[Scenes as source code]
○ ○ ○ ○ ○ ○ ○

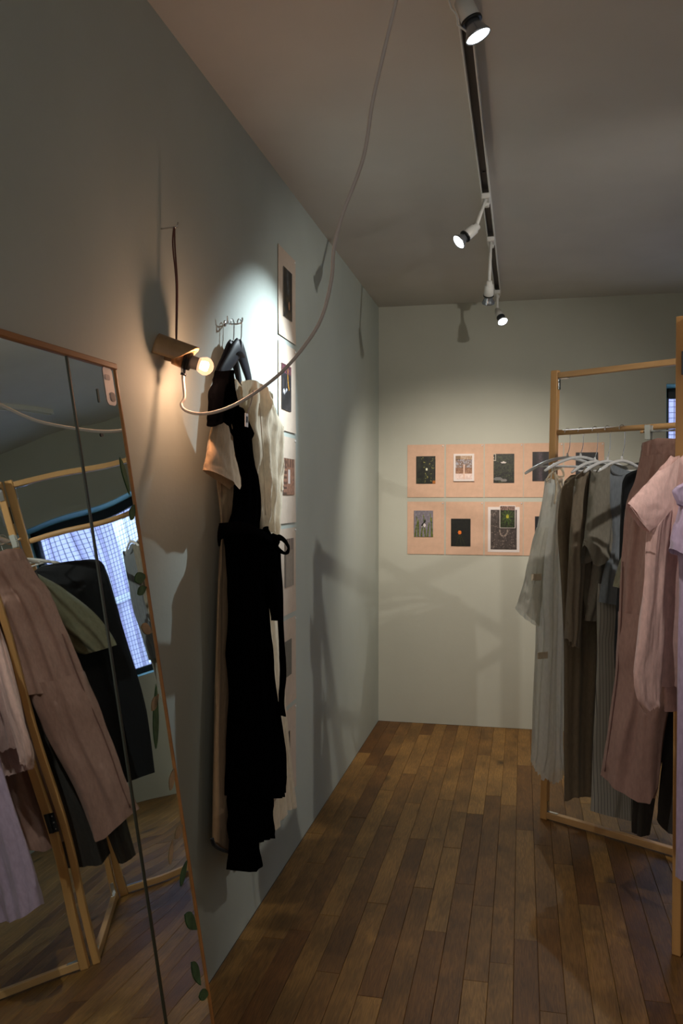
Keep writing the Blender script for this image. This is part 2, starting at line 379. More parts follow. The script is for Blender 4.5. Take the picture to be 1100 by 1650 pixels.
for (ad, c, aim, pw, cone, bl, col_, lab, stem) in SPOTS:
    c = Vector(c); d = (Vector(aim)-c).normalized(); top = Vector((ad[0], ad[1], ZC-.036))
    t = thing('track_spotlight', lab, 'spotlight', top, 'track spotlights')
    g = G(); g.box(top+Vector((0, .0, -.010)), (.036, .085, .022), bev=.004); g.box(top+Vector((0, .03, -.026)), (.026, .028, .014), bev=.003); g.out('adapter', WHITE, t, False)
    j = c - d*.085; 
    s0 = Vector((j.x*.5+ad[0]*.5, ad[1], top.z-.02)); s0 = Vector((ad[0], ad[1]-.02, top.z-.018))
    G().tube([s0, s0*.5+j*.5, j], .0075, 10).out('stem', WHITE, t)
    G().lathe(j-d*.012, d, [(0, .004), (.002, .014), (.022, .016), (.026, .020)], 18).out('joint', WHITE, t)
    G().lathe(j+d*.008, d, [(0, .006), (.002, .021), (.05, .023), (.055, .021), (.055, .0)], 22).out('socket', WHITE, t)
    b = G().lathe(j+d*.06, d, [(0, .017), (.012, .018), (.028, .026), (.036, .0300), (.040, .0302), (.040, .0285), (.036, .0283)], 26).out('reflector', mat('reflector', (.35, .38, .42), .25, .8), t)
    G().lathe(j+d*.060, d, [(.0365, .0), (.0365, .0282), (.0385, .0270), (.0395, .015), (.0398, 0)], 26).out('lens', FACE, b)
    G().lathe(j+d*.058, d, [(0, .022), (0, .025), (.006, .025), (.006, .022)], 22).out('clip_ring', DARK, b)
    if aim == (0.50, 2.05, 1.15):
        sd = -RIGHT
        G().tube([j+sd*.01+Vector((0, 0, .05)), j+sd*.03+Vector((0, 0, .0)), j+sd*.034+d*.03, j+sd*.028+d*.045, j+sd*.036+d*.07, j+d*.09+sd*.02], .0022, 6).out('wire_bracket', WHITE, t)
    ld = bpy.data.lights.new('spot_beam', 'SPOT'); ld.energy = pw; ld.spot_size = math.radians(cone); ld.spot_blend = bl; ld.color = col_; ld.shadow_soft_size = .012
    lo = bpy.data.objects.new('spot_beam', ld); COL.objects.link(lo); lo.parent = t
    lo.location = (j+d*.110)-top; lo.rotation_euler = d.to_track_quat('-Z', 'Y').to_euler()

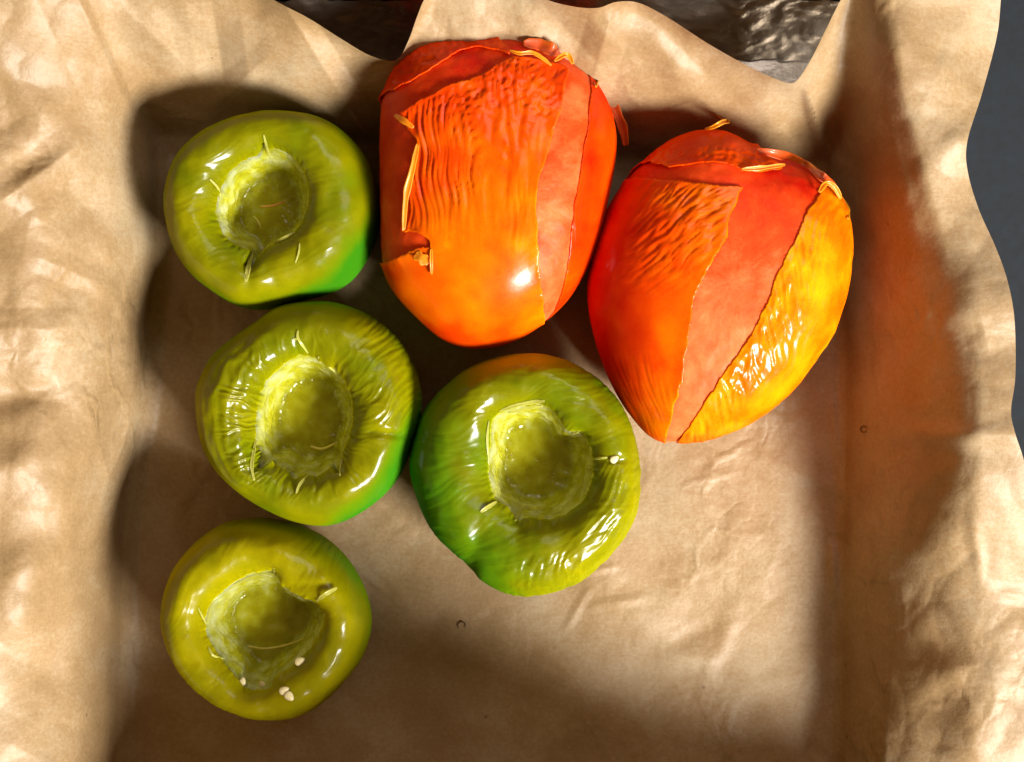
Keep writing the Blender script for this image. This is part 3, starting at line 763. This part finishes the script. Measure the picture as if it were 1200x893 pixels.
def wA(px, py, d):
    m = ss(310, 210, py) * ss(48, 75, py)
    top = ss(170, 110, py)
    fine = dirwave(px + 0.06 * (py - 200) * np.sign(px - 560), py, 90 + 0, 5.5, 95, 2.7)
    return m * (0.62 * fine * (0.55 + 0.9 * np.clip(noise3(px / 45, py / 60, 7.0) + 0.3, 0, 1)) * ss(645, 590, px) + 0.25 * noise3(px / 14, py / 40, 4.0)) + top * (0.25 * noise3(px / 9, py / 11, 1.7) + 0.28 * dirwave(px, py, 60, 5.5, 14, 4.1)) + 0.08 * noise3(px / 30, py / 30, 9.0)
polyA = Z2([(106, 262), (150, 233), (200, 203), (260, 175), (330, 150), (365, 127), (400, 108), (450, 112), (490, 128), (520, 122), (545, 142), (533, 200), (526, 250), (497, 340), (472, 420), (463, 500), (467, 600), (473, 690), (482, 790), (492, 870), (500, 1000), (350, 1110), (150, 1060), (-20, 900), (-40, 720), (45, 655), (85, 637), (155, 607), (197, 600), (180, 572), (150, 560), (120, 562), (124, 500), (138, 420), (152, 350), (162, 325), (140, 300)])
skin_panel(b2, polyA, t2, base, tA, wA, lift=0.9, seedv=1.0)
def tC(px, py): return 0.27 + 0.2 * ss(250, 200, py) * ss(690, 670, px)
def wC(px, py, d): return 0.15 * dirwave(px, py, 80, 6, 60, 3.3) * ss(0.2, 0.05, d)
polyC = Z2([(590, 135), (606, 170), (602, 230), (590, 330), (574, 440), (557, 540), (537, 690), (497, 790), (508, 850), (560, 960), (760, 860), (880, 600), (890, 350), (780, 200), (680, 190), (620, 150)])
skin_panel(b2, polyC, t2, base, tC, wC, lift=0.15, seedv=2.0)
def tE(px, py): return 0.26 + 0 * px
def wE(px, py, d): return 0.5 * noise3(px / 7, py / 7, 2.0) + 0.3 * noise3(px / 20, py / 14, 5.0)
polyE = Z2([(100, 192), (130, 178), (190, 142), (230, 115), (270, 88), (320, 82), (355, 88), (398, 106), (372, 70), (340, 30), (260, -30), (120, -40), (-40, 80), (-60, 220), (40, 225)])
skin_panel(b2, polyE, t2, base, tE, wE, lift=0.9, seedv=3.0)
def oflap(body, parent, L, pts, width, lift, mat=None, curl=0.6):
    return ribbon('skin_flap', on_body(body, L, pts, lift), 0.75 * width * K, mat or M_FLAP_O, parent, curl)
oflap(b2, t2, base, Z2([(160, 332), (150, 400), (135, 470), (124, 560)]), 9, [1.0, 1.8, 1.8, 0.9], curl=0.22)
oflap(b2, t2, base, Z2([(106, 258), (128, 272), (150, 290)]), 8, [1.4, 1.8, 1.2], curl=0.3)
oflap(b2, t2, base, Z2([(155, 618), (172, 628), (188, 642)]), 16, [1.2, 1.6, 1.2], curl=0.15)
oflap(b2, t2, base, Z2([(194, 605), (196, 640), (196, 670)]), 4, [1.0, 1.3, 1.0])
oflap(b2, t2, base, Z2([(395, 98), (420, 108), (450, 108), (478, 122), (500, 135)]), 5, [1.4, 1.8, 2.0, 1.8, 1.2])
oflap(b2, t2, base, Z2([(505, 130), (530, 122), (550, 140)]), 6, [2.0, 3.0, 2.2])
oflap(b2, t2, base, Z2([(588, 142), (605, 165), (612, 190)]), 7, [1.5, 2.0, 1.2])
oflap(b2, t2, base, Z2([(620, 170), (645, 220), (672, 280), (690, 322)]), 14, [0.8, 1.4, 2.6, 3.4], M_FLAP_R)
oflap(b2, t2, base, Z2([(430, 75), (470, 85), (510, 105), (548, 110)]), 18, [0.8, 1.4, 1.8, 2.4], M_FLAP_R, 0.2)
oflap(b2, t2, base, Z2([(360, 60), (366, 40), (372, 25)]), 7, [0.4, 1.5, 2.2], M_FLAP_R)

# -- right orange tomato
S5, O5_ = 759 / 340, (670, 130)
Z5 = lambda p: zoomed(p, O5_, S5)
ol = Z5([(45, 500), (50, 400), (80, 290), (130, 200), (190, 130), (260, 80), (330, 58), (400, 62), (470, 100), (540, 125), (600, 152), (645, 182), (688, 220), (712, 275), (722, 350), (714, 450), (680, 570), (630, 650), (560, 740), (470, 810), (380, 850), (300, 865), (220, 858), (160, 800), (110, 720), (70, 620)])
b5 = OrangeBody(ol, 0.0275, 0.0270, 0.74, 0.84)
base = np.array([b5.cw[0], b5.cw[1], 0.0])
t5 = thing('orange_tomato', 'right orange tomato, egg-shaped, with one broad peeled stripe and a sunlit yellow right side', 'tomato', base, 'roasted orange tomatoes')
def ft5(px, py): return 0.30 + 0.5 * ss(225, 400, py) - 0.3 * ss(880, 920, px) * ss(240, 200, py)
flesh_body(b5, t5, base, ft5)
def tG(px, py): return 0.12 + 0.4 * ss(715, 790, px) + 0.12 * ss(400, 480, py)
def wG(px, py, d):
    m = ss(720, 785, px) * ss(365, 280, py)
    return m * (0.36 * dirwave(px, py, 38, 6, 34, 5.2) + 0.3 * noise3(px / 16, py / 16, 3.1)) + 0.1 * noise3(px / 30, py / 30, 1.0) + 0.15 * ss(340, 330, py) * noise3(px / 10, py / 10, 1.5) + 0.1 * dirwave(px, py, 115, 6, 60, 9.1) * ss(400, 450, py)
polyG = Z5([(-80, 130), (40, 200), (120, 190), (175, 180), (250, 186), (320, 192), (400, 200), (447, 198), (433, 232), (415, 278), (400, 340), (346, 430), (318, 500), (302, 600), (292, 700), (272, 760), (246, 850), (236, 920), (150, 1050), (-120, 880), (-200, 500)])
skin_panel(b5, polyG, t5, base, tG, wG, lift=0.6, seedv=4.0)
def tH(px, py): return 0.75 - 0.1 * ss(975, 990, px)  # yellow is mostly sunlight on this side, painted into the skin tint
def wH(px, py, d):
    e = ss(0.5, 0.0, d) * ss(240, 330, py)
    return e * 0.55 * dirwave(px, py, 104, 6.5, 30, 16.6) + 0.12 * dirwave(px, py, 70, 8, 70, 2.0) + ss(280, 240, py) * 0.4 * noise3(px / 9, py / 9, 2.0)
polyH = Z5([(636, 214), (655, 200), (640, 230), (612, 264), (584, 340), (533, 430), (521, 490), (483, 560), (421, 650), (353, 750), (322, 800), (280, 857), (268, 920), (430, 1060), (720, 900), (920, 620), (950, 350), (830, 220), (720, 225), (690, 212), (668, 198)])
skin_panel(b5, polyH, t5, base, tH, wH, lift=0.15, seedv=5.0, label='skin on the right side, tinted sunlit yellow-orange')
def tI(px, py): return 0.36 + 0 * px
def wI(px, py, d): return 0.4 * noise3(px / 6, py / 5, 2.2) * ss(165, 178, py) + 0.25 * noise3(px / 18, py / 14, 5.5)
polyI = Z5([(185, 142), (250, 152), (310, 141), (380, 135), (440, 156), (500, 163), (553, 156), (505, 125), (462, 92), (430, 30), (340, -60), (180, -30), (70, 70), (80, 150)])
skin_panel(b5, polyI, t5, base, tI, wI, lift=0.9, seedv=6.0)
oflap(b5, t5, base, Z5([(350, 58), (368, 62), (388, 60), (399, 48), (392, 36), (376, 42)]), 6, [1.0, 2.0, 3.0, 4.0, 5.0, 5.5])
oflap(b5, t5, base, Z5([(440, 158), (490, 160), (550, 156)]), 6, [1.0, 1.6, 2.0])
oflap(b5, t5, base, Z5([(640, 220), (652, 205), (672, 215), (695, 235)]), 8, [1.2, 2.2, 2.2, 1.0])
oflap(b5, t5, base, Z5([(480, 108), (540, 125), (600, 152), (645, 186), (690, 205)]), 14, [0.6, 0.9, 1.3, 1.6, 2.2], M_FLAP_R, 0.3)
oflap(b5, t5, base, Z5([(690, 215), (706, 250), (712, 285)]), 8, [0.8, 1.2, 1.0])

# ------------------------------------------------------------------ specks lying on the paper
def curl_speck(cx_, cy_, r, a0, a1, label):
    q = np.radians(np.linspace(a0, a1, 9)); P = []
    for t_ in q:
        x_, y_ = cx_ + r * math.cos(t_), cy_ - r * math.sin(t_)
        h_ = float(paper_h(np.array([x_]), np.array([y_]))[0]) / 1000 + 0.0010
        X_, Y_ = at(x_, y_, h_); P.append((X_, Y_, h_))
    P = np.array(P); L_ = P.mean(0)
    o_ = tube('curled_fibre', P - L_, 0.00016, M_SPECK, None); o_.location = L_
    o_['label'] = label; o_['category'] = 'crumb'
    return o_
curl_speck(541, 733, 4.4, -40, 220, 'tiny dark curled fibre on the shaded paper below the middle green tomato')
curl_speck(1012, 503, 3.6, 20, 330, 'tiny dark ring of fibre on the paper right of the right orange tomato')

○ ○ ○ ○ ○ ○ ○

**Your goal:** Repeat only what lies between the start of the data and the end of the line containing "lo.location = (j+d*.110)-top;", exactly, with pictures left out.

**Output of the exercise:**
Keep writing the Blender script for this image. This is part 2, starting at line 379. More parts follow. The script is for Blender 4.5. Take the picture to be 1100 by 1650 pixels.
for (ad, c, aim, pw, cone, bl, col_, lab, stem) in SPOTS:
    c = Vector(c); d = (Vector(aim)-c).normalized(); top = Vector((ad[0], ad[1], ZC-.036))
    t = thing('track_spotlight', lab, 'spotlight', top, 'track spotlights')
    g = G(); g.box(top+Vector((0, .0, -.010)), (.036, .085, .022), bev=.004); g.box(top+Vector((0, .03, -.026)), (.026, .028, .014), bev=.003); g.out('adapter', WHITE, t, False)
    j = c - d*.085; 
    s0 = Vector((j.x*.5+ad[0]*.5, ad[1], top.z-.02)); s0 = Vector((ad[0], ad[1]-.02, top.z-.018))
    G().tube([s0, s0*.5+j*.5, j], .0075, 10).out('stem', WHITE, t)
    G().lathe(j-d*.012, d, [(0, .004), (.002, .014), (.022, .016), (.026, .020)], 18).out('joint', WHITE, t)
    G().lathe(j+d*.008, d, [(0, .006), (.002, .021), (.05, .023), (.055, .021), (.055, .0)], 22).out('socket', WHITE, t)
    b = G().lathe(j+d*.06, d, [(0, .017), (.012, .018), (.028, .026), (.036, .0300), (.040, .0302), (.040, .0285), (.036, .0283)], 26).out('reflector', mat('reflector', (.35, .38, .42), .25, .8), t)
    G().lathe(j+d*.060, d, [(.0365, .0), (.0365, .0282), (.0385, .0270), (.0395, .015), (.0398, 0)], 26).out('lens', FACE, b)
    G().lathe(j+d*.058, d, [(0, .022), (0, .025), (.006, .025), (.006, .022)], 22).out('clip_ring', DARK, b)
    if aim == (0.50, 2.05, 1.15):
        sd = -RIGHT
        G().tube([j+sd*.01+Vector((0, 0, .05)), j+sd*.03+Vector((0, 0, .0)), j+sd*.034+d*.03, j+sd*.028+d*.045, j+sd*.036+d*.07, j+d*.09+sd*.02], .0022, 6).out('wire_bracket', WHITE, t)
    ld = bpy.data.lights.new('spot_beam', 'SPOT'); ld.energy = pw; ld.spot_size = math.radians(cone); ld.spot_blend = bl; ld.color = col_; ld.shadow_soft_size = .012
    lo = bpy.data.objects.new('spot_beam', ld); COL.objects.link(lo); lo.parent = t
    lo.location = (j+d*.110)-top; lo.rotation_euler = d.to_track_quat('-Z', 'Y').to_euler()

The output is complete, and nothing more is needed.